You are given a permutation $$$p=[p_1, p_2, \ldots, p_n]$$$. For all $$$m$$$ ($$$1 \le m \le n$$$) determine if it is a beautiful number or not.

Input

The first line contains the only integer $$$t$$$ ($$$1 \le t \le 1000$$$)  — the number of test cases in the input.
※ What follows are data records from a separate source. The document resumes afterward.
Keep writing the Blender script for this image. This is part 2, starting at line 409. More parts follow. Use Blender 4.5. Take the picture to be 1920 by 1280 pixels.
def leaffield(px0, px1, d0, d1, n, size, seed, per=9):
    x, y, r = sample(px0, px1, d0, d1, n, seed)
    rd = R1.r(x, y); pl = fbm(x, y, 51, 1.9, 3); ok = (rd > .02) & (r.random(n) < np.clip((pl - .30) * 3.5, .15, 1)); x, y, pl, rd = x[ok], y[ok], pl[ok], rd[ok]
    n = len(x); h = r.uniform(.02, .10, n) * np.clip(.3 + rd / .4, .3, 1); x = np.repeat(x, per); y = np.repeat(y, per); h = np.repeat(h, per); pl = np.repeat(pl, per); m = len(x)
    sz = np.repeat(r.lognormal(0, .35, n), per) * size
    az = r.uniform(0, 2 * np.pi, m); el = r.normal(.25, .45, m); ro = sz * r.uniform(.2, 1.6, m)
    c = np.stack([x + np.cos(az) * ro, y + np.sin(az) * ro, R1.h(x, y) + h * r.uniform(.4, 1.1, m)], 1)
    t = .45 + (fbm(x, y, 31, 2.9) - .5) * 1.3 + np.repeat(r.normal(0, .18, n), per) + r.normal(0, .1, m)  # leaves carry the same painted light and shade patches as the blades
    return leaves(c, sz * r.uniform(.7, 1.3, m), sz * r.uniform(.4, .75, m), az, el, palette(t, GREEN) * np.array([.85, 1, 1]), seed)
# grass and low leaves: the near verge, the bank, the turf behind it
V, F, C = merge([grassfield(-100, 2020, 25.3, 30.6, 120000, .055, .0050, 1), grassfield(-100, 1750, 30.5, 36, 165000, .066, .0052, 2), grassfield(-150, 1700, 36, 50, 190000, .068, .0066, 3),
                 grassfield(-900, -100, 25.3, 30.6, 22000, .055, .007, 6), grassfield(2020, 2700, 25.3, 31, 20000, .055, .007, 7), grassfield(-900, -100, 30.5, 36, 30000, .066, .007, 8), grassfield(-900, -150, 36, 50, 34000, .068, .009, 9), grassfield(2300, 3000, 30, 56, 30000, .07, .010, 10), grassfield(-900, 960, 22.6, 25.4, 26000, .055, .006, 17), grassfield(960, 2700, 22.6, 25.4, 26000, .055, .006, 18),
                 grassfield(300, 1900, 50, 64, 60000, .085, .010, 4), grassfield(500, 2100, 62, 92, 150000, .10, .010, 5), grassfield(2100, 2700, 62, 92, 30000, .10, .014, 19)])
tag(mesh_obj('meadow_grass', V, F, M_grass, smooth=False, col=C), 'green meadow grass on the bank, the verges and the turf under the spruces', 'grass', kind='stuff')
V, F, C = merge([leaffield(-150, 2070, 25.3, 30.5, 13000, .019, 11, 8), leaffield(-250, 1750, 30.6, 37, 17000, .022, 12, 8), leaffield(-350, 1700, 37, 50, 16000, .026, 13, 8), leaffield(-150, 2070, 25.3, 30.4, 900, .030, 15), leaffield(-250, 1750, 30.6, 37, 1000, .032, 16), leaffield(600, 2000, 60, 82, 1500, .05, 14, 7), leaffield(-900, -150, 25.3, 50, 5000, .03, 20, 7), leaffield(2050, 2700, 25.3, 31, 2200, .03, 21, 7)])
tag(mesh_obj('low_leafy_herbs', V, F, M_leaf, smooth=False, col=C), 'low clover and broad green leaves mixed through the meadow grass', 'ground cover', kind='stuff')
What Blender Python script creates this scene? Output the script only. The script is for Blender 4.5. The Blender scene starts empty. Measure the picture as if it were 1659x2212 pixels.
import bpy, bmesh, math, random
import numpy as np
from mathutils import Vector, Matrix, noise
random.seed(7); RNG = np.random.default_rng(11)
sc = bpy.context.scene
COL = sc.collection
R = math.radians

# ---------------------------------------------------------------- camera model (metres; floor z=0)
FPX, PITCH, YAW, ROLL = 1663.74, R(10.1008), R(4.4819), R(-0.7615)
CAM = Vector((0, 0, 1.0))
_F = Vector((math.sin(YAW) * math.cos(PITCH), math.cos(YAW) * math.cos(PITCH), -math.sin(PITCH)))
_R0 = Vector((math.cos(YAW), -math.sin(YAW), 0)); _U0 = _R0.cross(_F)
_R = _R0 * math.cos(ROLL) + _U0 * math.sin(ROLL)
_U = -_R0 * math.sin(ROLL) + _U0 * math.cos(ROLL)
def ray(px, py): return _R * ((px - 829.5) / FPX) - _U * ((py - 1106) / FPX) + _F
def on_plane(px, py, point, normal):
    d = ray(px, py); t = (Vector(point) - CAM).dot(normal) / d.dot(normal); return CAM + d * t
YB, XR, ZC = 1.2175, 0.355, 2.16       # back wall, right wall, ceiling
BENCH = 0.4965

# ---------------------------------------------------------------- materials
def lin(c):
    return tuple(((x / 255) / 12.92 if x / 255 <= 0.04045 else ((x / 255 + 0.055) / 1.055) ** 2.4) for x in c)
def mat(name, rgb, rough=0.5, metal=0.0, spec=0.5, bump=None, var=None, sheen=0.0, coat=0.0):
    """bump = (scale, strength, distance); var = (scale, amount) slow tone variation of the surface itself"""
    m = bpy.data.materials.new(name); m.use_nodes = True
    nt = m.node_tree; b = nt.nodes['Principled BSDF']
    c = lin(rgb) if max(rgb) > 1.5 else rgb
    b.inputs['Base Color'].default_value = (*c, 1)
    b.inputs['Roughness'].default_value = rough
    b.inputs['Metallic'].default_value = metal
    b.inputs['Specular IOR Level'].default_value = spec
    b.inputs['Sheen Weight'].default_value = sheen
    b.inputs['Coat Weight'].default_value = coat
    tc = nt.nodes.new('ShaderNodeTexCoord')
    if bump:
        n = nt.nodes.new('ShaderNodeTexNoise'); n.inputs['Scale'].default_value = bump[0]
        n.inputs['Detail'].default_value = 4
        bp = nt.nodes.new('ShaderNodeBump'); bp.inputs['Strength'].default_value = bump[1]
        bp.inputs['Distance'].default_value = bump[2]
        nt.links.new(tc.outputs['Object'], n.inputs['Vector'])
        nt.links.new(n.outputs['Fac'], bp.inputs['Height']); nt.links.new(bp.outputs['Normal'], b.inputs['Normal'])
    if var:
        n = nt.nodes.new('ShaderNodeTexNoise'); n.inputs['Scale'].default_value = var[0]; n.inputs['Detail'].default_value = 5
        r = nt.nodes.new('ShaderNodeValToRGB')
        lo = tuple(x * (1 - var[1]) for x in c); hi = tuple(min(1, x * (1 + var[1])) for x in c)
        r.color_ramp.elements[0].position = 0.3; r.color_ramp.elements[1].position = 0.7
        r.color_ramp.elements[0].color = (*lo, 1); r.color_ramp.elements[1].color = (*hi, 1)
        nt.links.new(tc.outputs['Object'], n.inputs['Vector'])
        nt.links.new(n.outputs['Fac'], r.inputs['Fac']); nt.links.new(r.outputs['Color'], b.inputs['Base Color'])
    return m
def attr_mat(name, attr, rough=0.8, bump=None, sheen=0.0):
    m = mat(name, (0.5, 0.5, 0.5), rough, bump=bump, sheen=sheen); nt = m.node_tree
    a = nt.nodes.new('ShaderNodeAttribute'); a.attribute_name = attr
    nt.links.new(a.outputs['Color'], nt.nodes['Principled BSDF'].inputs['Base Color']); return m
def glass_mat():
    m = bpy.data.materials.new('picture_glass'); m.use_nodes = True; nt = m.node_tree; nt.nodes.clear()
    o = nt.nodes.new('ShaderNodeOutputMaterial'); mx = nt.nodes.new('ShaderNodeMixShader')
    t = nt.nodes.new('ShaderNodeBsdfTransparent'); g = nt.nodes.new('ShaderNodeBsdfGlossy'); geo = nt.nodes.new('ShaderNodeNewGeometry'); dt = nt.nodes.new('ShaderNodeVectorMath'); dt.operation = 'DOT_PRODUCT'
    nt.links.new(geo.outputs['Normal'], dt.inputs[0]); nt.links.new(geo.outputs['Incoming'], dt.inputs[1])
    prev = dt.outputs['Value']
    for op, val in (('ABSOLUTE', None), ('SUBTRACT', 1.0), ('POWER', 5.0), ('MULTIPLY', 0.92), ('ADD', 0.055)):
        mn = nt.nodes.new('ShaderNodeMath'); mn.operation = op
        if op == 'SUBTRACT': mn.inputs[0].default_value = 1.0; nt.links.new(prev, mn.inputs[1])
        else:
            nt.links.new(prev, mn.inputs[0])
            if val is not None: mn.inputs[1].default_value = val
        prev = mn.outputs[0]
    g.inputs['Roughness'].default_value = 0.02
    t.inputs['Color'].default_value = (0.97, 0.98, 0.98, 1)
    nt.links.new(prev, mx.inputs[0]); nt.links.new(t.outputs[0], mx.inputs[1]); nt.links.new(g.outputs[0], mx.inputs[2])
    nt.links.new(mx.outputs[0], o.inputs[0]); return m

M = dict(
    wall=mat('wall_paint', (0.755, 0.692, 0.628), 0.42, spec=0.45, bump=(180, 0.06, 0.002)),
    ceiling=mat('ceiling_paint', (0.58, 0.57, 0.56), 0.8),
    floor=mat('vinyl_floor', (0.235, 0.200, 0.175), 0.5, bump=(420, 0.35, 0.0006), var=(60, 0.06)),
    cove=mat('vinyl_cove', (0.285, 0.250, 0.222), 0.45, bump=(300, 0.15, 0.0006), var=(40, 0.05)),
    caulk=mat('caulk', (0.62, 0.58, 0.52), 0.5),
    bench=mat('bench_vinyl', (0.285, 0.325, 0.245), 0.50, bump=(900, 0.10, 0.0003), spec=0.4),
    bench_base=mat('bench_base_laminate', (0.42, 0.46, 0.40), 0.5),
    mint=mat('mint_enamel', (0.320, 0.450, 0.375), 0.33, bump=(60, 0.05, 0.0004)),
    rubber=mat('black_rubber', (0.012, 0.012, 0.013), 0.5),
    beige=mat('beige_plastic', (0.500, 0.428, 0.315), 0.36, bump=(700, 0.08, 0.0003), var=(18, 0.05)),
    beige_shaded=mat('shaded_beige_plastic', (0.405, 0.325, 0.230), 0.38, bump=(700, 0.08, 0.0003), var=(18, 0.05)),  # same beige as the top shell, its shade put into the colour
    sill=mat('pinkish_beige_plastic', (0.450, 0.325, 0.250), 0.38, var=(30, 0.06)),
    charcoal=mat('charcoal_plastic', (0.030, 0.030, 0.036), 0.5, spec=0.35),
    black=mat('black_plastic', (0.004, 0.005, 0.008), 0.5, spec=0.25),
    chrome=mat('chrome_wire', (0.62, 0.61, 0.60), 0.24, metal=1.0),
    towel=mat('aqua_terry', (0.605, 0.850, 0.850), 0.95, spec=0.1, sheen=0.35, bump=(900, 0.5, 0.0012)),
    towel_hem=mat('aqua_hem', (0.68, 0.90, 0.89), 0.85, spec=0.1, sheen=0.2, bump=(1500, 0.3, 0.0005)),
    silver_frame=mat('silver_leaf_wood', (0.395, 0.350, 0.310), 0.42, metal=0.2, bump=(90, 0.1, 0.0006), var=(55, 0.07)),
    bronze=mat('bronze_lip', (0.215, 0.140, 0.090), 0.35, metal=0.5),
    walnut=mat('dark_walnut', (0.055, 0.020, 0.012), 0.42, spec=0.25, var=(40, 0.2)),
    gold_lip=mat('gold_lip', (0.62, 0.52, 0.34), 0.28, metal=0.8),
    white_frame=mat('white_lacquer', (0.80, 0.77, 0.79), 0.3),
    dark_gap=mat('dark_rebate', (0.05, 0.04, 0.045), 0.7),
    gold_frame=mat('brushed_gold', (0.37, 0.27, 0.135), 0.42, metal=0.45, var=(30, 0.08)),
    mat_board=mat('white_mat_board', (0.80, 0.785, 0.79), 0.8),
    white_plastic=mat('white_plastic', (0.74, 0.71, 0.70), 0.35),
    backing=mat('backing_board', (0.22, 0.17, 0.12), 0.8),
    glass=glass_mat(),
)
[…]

The next lines contain the description of test cases.

The first line of a test case contains a number $$$n$$$ ($$$1 \le n \le 2 \cdot 10^5$$$) — the length of the given permutation $$$p$$$. The next line contains $$$n$$$ integers $$$p_1, p_2, \ldots, p_n$$$ ($$$1 \le p_i \le n$$$, all $$$p_i$$$ are different) — the given permutation $$$p$$$.

It is guaranteed, that the sum of $$$n$$$ from all test cases in the input doesn't exceed $$$2 \cdot 10^5$$$.

Output

Print $$$t$$$ lines — the answers to test cases in the order they are given in the input.

The answer to a test case is the string of length $$$n$$$, there the $$$i$$$-th character is equal to $$$1$$$ if $$$i$$$ is a beautiful number and is equal to $$$0$$$ if $$$i$$$ is not a beautiful number.

Example
Input
3
6
4 5 1 3 2 6
5
5 3 1 2 4
4
1 4 3 2
Output
101011
11111
1001
Note

The first test case is described in the problem statement.

In the second test case all numbers from $$$1$$$ to $$$5$$$ are beautiful:

  • if $$$l = 3$$$ and $$$r = 3$$$ we will have a permutation $$$[1]$$$ for $$$m = 1$$$;
  • if $$$l = 3$$$ and $$$r = 4$$$ we will have a permutation $$$[1, 2]$$$ for $$$m = 2$$$;
  • if $$$l = 2$$$ and $$$r = 4$$$ we will have a permutation $$$[3, 1, 2]$$$ for $$$m = 3$$$;
  • if $$$l = 2$$$ and $$$r = 5$$$ we will have a permutation $$$[3, 1, 2, 4]$$$ for $$$m = 4$$$;
  • if $$$l = 1$$$ and $$$r = 5$$$ we will have a permutation $$$[5, 3, 1, 2, 4]$$$ for $$$m = 5$$$.